— start —

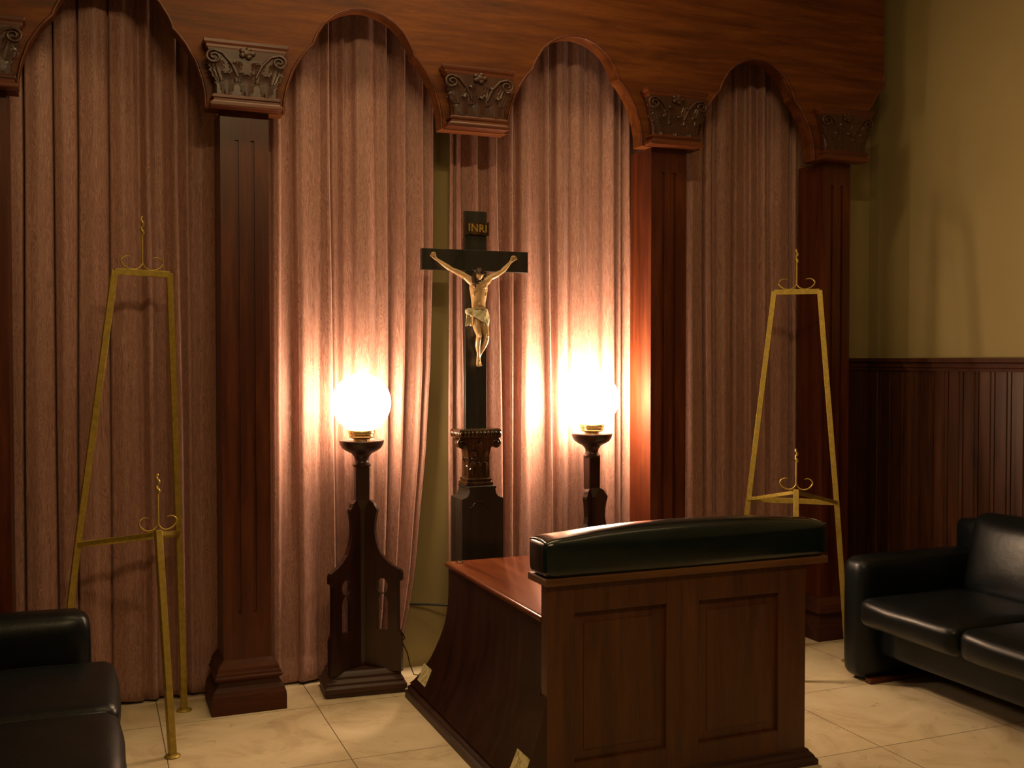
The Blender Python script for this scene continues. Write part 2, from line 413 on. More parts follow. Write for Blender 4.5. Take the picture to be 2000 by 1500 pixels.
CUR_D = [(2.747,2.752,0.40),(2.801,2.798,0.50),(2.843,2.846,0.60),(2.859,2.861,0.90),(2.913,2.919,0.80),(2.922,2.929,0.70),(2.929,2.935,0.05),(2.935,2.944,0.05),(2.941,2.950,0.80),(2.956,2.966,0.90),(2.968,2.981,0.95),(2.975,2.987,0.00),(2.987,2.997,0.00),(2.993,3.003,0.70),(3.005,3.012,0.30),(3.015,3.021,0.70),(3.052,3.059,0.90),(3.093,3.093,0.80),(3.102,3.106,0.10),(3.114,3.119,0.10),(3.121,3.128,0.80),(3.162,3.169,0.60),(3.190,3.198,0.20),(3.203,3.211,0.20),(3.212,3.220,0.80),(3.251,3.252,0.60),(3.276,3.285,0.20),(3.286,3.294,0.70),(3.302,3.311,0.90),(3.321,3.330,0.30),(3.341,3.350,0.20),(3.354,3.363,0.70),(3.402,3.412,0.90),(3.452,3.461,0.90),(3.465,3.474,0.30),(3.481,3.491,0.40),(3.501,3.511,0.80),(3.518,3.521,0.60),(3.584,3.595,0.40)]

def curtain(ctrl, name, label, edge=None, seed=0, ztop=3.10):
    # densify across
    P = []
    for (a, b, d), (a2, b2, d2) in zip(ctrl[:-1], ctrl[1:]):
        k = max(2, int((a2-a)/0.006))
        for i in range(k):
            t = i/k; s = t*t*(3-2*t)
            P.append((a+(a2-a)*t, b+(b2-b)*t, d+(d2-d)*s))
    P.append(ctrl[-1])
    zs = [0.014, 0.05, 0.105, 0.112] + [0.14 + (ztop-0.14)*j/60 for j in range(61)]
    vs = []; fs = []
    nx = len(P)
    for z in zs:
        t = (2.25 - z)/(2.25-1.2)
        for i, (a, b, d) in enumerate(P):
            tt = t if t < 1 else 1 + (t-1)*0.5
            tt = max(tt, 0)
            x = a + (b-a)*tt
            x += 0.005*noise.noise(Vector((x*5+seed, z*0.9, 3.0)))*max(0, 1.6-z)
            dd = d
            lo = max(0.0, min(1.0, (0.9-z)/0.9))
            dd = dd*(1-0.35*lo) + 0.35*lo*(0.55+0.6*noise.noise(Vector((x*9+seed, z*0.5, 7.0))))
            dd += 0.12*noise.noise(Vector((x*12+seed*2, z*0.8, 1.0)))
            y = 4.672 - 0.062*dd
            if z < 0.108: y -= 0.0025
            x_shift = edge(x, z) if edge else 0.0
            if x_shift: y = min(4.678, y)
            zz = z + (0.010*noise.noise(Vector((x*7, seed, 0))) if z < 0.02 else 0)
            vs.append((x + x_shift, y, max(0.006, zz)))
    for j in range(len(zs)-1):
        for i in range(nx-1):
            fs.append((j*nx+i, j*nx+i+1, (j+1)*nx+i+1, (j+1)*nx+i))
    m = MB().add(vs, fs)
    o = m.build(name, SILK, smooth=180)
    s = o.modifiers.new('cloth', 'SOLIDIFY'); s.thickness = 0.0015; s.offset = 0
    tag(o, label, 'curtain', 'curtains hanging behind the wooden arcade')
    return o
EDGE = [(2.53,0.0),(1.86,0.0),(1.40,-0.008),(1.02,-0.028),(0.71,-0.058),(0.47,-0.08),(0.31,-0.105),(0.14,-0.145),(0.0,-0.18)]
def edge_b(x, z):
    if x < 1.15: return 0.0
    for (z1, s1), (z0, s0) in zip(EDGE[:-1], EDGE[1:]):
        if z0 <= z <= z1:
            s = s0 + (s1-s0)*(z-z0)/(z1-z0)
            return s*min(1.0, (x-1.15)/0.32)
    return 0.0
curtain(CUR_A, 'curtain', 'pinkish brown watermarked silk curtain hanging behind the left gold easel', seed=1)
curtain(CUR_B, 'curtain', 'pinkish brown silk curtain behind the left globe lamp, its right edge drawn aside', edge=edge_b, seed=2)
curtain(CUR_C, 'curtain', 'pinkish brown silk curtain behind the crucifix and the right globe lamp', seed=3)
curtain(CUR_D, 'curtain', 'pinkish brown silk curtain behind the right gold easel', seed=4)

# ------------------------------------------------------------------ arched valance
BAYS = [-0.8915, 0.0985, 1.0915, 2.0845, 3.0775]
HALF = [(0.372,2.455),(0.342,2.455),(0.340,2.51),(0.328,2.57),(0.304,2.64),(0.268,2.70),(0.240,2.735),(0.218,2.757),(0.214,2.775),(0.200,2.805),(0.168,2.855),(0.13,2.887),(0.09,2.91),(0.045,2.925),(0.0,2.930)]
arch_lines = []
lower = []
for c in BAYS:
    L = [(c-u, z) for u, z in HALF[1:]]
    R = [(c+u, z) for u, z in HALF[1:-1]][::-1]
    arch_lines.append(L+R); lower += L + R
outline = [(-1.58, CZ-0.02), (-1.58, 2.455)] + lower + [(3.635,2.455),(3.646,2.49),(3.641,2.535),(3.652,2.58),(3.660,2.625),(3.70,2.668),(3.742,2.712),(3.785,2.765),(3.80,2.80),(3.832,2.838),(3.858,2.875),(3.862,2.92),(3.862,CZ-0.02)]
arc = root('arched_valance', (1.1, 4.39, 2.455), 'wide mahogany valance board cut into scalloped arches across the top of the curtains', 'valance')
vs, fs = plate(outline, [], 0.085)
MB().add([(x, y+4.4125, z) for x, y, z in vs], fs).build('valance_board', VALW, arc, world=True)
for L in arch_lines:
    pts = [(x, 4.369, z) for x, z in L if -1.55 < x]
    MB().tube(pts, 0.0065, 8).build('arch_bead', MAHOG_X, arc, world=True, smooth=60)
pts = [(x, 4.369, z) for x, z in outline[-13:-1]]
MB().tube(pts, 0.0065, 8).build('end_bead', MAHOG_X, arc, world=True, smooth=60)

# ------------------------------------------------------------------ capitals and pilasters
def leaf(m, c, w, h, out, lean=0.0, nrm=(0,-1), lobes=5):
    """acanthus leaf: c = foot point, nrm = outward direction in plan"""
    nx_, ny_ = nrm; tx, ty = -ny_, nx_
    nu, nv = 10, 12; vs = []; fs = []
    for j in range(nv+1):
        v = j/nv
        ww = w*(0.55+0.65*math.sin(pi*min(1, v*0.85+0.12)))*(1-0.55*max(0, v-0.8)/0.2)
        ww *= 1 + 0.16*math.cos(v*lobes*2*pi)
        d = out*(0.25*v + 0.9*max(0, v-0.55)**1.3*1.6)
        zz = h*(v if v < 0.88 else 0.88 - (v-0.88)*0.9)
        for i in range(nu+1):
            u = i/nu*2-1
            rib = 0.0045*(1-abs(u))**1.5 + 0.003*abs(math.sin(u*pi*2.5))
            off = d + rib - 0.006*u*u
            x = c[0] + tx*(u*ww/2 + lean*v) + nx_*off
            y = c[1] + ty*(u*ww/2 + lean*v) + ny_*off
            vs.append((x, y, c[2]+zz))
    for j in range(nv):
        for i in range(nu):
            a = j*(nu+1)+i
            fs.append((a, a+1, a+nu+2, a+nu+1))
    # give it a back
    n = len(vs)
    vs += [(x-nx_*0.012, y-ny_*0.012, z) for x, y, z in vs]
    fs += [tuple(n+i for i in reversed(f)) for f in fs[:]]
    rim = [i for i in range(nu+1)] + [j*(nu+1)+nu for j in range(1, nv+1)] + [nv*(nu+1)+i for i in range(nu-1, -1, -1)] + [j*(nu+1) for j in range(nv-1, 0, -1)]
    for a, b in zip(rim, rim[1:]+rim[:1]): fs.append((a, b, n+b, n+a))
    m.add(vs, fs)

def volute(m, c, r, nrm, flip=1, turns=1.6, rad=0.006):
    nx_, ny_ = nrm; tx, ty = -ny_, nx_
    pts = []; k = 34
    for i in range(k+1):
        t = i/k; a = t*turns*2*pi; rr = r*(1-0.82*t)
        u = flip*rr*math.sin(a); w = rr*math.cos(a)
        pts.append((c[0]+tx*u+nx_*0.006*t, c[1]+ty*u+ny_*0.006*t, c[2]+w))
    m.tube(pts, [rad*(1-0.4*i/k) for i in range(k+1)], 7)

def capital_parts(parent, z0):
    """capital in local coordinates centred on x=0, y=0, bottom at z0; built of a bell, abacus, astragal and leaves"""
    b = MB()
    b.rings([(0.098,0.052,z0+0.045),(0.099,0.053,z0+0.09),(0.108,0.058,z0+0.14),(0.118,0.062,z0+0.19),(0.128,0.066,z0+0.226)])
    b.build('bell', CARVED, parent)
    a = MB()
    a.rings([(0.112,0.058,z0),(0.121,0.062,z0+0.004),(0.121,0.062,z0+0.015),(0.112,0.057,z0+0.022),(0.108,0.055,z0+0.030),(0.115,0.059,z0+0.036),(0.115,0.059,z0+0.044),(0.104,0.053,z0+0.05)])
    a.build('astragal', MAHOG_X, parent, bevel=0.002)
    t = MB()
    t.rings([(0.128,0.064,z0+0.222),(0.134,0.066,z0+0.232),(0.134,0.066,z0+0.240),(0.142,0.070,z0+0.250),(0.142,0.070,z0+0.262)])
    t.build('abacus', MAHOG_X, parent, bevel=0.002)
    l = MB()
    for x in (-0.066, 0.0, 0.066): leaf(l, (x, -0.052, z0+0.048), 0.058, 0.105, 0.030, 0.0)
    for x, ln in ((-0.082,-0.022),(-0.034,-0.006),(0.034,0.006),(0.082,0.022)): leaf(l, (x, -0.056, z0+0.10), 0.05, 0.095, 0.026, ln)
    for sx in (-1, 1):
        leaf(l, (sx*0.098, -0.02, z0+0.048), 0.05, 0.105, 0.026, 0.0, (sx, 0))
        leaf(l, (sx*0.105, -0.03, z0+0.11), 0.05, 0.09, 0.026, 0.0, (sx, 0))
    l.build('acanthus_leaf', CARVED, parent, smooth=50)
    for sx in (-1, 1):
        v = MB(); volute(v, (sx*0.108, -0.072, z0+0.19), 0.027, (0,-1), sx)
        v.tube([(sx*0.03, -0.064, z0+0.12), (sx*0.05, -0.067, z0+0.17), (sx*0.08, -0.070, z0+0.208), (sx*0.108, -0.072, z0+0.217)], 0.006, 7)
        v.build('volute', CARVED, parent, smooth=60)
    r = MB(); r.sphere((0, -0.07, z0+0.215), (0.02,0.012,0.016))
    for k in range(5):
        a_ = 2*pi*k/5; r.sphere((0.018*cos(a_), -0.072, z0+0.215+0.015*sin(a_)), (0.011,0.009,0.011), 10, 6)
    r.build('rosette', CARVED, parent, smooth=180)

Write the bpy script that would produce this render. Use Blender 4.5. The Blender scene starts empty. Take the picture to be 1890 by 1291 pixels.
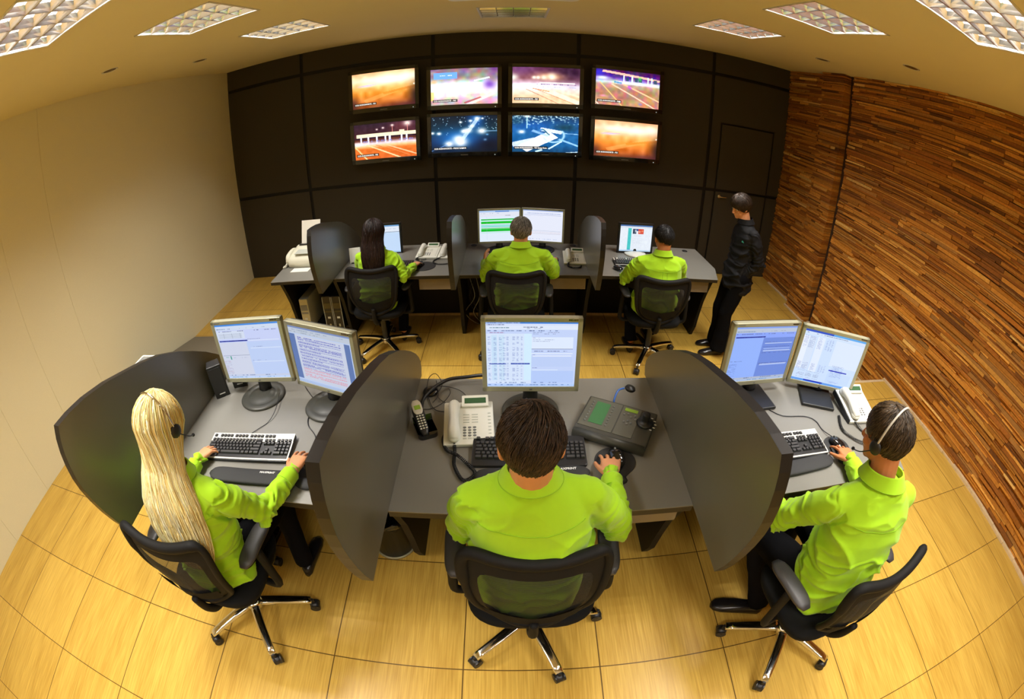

— end —

## The request
Copy out the lines in which the string "Write" appears.

## Result of the exercise
The Blender Python script for this scene continues. Write part 2, from line 413 on. More parts follow. Write for Blender 4.5. Take the picture to be 2000 by 1500 pixels.
Write the bpy script that would produce this render. Use Blender 4.5. The Blender scene starts empty. Take the picture to be 1890 by 1291 pixels.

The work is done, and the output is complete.